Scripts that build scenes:
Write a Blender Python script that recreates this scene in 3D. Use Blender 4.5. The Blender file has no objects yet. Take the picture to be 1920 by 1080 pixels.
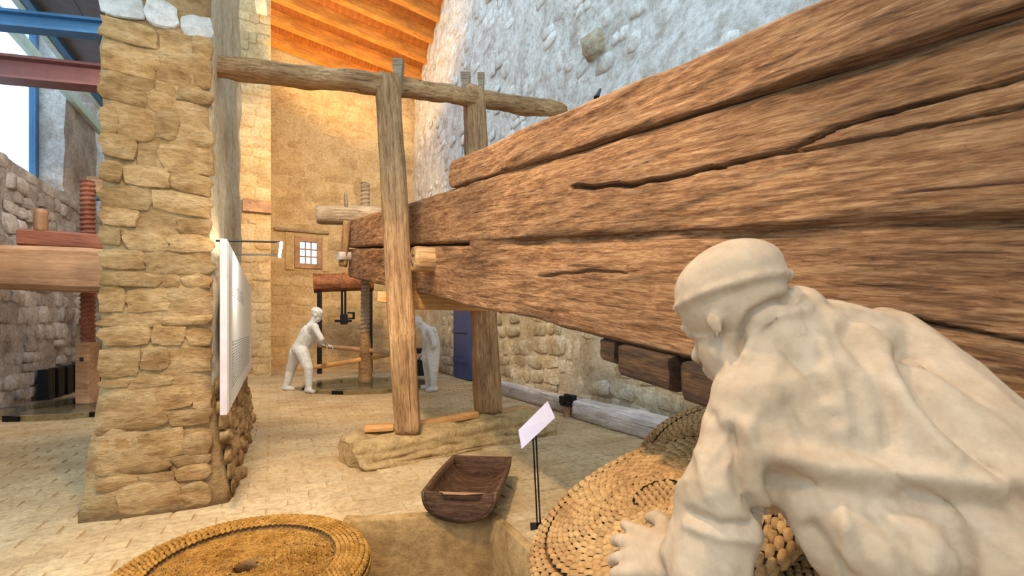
import bpy, bmesh, math, random
from mathutils import Vector, Matrix, noise, Euler
random.seed(7)
SC = bpy.context.scene
COL = SC.collection
PI = math.pi

# ------------------------------------------------------------------ camera, sky, exposure
CAMH, F, HOR = 1.2, 880.0, 616.0
cd = bpy.data.cameras.new('camera'); cam = bpy.data.objects.new('camera', cd); COL.objects.link(cam)
cd.sensor_width = 36.0; cd.lens = 36.0*F/1920.0; cd.shift_y = (HOR-540.0)/1920.0
cd.clip_start = 0.02
cd.dof.use_dof = True; cd.dof.focus_distance = 4.2; cd.dof.aperture_fstop = 8.0
cam.location = (0, 0, CAMH); cam.rotation_euler = (PI/2, 0, 0)
SC.camera = cam
w = bpy.data.worlds.new('sky'); SC.world = w; w.use_nodes = True
bgn = w.node_tree.nodes['Background']
bgn.inputs[0].default_value = (0.62, 0.82, 1.0, 1); bgn.inputs[1].default_value = 1.85
SC.view_settings.view_transform = 'Standard'; SC.view_settings.look = 'None'
SC.view_settings.exposure = 0.25; SC.view_settings.gamma = 1.0
SC.view_settings.use_curve_mapping = False

# room frame: v runs down the hall towards the gable wall, u to the right
A = Vector((-0.457, 0.8895, 0)); RR = Vector((0.8895, 0.457, 0))
ROT = math.atan2(RR.y, RR.x)
def R(u, v, z=0.0): return RR*u + A*v + Vector((0, 0, z))
def at(px, py, d): return Vector(((px-960)/F*d, d, CAMH-(py-HOR)/F*d))
def uv_of(p): return p.x*RR.x+p.y*RR.y, p.x*A.x+p.y*A.y
MROOM = Matrix.Rotation(ROT, 4, 'Z')

def lamp(name, kind, loc, energy, color, size=0.2, target=None, spot=None, blend=0.6):
    l = bpy.data.lights.new(name, kind); l.energy = energy; l.color = color
    if kind == 'AREA': l.size = size
    else: l.shadow_soft_size = size
    if spot: l.spot_size = math.radians(spot); l.spot_blend = blend
    o = bpy.data.objects.new(name, l); COL.objects.link(o); o.location = loc
    if target is not None:
        o.rotation_euler = (Vector(target)-Vector(loc)).to_track_quat('-Z', 'Y').to_euler()
    return o
WARM = (1.0, 0.66, 0.30); WARM2 = (1.0, 0.75, 0.47)
lamp('gable_wash', 'SPOT', R(1.2, 9.5, 5.2), 700, WARM, 0.25, R(1.6, 15.4, 4.6), 100)
lamp('roof_wash', 'SPOT', R(0.7, 12.4, 6.6), 620, (1.0, 0.66, 0.28), 0.12, R(2.4, 13.6, 9.9), 120)
lamp('front_spot', 'SPOT', (-1.1, 1.3, 4.2), 520, WARM2, 0.12, (0.2, 3.2, 0.0), 85)
lamp('pier_spot', 'SPOT', (-0.4, 1.2, 4.4), 330, WARM2, 0.15, (-2.3, 3.3, 1.0), 60)

lamp('near_fill', 'SPOT', (-0.6, -1.0, 3.9), 190, WARM2, 0.15, (1.0, 1.2, 0.9), 80)  # added lamp without a fixture, warms the near statue's back and the beam
lamp('hall_fill', 'SPOT', R(0.2, 6.0, 5.6), 900, WARM2, 0.2, R(2.6, 9.4, 0.8), 85)  # unseen fill added to brighten the far screw and the middle of the hall
lamp('aisle_fill', 'SPOT', R(-1.4, 6.2, 5.2), 420, (1.0, 0.86, 0.72), 0.2, R(-2.6, 10.0, 1.6), 90)  # fill added to lift the dark left aisle, no fitting behind it

# ------------------------------------------------------------------ materials
def mat_new(name):
    m = bpy.data.materials.new(name); m.use_nodes = True
    nt = m.node_tree; b = nt.nodes['Principled BSDF']
    return m, nt, b
def N(nt, t, **kw):
    n = nt.nodes.new(t)
    for k, v in kw.items():
        if k.startswith('i_'): n.inputs[k[2:].replace('_', ' ')].default_value = v
        else: setattr(n, k, v)
    return n
def ramp(nt, fac, stops):
    r = nt.nodes.new('ShaderNodeValToRGB'); e = r.color_ramp.elements
    while len(e) < len(stops): e.new(0.5)
    for i, (p, c) in enumerate(stops):
        e[i].position = p; e[i].color = (c[0], c[1], c[2], 1)
    nt.links.new(fac, r.inputs[0]); return r.outputs[0]
def mixc(nt, fac, a, b, mode='MIX'):
    m = nt.nodes.new('ShaderNodeMix'); m.data_type = 'RGBA'; m.blend_type = mode
    for s, x in ((0, fac), (6, a), (7, b)):
        if isinstance(x, (int, float)): m.inputs[s].default_value = x
        elif isinstance(x, tuple): m.inputs[s].default_value = (x[0], x[1], x[2], 1)
        else: nt.links.new(x, m.inputs[s])
    return m.outputs[2]
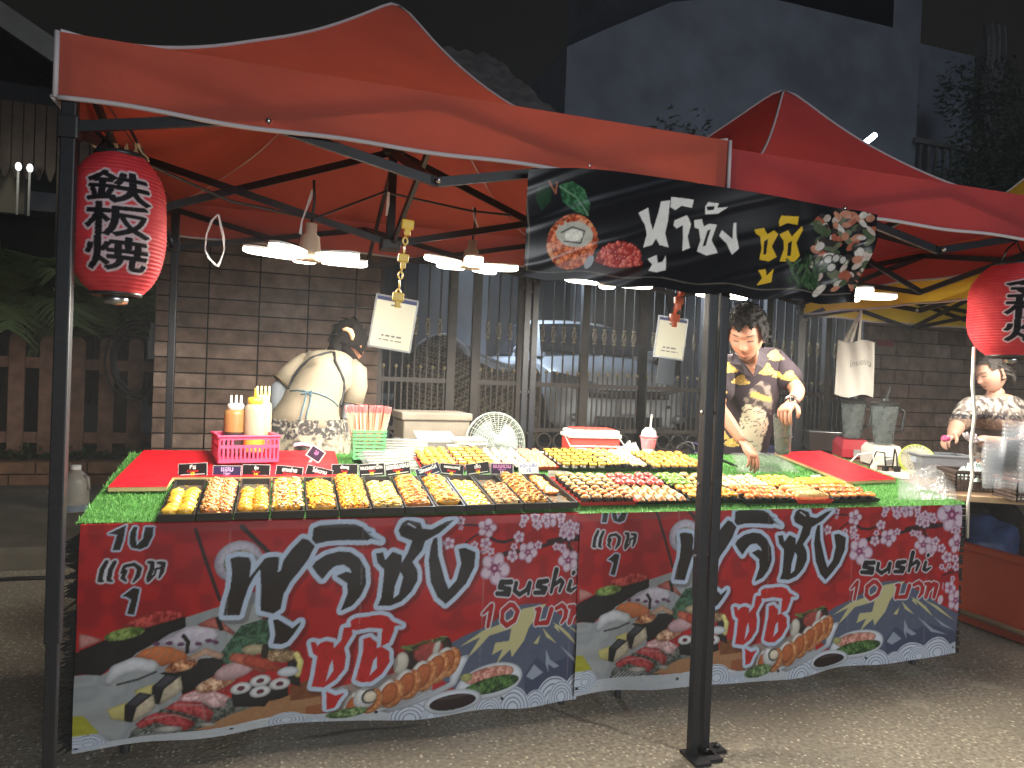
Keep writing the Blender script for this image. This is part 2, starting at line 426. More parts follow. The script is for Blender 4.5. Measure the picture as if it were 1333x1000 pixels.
# ---- block walls
WB = [mat('block_brown_%s' % k, c, .85, n=(9, .4), bump=(38, .9, .006), n2=(3.2, (.16, .115, .09), .75)) for k, c in
      zip(('a', 'b', 'c', 'd'), ((.27, .185, .145), (.225, .15, .115), (.32, .23, .185), (.18, .12, .092)))]
M_joint = mat('mortar_dark', (.03, .024, .02), .9)
def block_wall(x0, x1, y, z0, z1, bw, bh, label, bond=0., side=True):
    t = thing('block_wall', label, 'wall', ((x0+x1)/2, y+.1, z0))
    b = MB().mat(4).box(((x0+x1)/2, y+.12, (z0+z1)/2), (x1-x0-.012, .2, z1-z0)); rows = int(round((z1-z0)/bh)); bh = (z1-z0)/rows
    for r in range(rows):
        x = x0 - (bond*bw*(r % 2))
        while x < x1-1e-3:
            a = max(x, x0); e = min(x+bw, x1)
            if e-a > .03:
                d = rnd.uniform(-.004, .005); b.mat(rnd.choice((0, 0, 1, 1, 2, 3)))
                b.bbox(((a+e)/2, y+.012-d, z0+(r+.5)*bh), (e-a-.012, .03, bh-.011), .004)
            x += bw
    b.build('masonry', WB+[M_joint], t)
    MB().bbox(((x0+x1)/2, y+.1, z1+.035), (x1-x0+.05, .3, .07), .008).build('coping', mat('coping_grey', (.12, .11, .10), .85, n=(8, .3)), t)
    return t
block_wall(-.95, .80, 6.2, .13, 2.30, .385, .1205, 'brown block wall with aligned joints behind the bending vendor')
block_wall(6.05, 11.0, 6.2, .13, 2.62, .40, .16, 'dark brown block wall behind the seated woman and the tote bag', .5)

# ---- gate of iron bars
M_iron = mat('gate_iron', (.058, .047, .040), .45, .1, n=(12, .25))
M_gold = mat('gate_gold', (.36, .29, .17), .45, .5)
GX = [onY(px, 500, 6.2).x for px in (491, 587, 619, 678, 761, 838, 918, 1000, 1078, 1126)]
ZT, ZM, ZB1, ZB0 = 2.27, 1.225, .80, .605
def basket_mb(x, y, z):
    b = MB()
    for k in range(4):
        b.tube([(x+.021*math.sin(math.pi*i/8)*math.cos(k*1.57+i*.45), y+.021*math.sin(math.pi*i/8)*math.sin(k*1.57+i*.45), z-.062+.124*i/8) for i in range(9)], .0045, 4, False)
    b.box((x, y, z-.066), (.026, .026, .016)); b.box((x, y, z+.066), (.026, .026, .016)); return b
def gate(k0, k1, label):
    xs = GX[k0:k1+1]
    t = thing('metal_gate', label, 'gate', ((xs[0]+xs[-1])/2, 6.25, .55), 'iron gate leaves')
    for z_, a_, b_ in ((ZT, .04, .05), (ZM, .03, .04), (ZB1, .035, .035), (ZB0, .035, .05), (ZT+.1, .03, .03)): MB().bar((xs[0], 6.25, z_), (xs[-1], 6.25, z_), a_, b_).build('rail', M_iron, t)
    for x in xs: MB().box((x, 6.25, 1.45), (.075, .06, 1.8)).build('upright', M_iron, t)
    for a, c in zip(xs[:-1], xs[1:]):
        nn = max(1, int((c-a-.08)/.1055)); g = (c-a)/(nn+1)
        for i in range(nn):
            x = a+g*(i+1); bb = MB().box((x, 6.25, (ZB1+ZT)/2), (.013, .013, ZT-ZB1)).build('bar', M_iron, t)
            basket_mb(x, 6.25, 1.70).build('basket_ornament', M_gold, bb)
        for i in range(nn+1):
            x = a+g*(i+.5); bb = MB().box((x, 6.25, (ZB1+ZM+.1)/2), (.012, .012, ZM+.1-ZB1)).build('bar', M_iron, t)
            MB().ell((x, 6.25, ZM+.115), (.017, .017, .02), 8, 6).build('ball_tip', M_gold, bb, True)
        x = a+.1
        while x < c-.05:
            MB().lathe([(.062, -.006), (.078, -.006), (.078, .006), (.062, .006), (.062, -.006)], (x, 6.25, (ZB0+ZB1)/2), 14, Matrix.Rotation(rad(90), 3, 'X'), True).build('ring', M_iron, t); x += .165
gate(0, 1, 'narrow dark iron gate leaf beside the brown block wall'); gate(2, 5, 'wide dark iron gate leaf in front of the parked car'); gate(5, 9, 'dark iron gate leaf between the car bonnet and the dark block wall')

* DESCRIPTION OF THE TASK
Repeat the lines exactly as they stand, from the opening line of the data through the line with "SC.view_settings.use_curve_mapping = False". Pictures stay out of the copy.

* THE REPLY
Write a Blender Python script that recreates this scene in 3D. Use Blender 4.5. The Blender file has no objects yet. Take the picture to be 1920 by 1080 pixels.
import bpy, bmesh, math, random
from mathutils import Vector, Matrix, noise, Euler
random.seed(7)
SC = bpy.context.scene
COL = SC.collection
PI = math.pi

# ------------------------------------------------------------------ camera, sky, exposure
CAMH, F, HOR = 1.2, 880.0, 616.0
cd = bpy.data.cameras.new('camera'); cam = bpy.data.objects.new('camera', cd); COL.objects.link(cam)
cd.sensor_width = 36.0; cd.lens = 36.0*F/1920.0; cd.shift_y = (HOR-540.0)/1920.0
cd.clip_start = 0.02
cd.dof.use_dof = True; cd.dof.focus_distance = 4.2; cd.dof.aperture_fstop = 8.0
cam.location = (0, 0, CAMH); cam.rotation_euler = (PI/2, 0, 0)
SC.camera = cam
w = bpy.data.worlds.new('sky'); SC.world = w; w.use_nodes = True
bgn = w.node_tree.nodes['Background']
bgn.inputs[0].default_value = (0.62, 0.82, 1.0, 1); bgn.inputs[1].default_value = 1.85
SC.view_settings.view_transform = 'Standard'; SC.view_settings.look = 'None'
SC.view_settings.exposure = 0.25; SC.view_settings.gamma = 1.0
SC.view_settings.use_curve_mapping = False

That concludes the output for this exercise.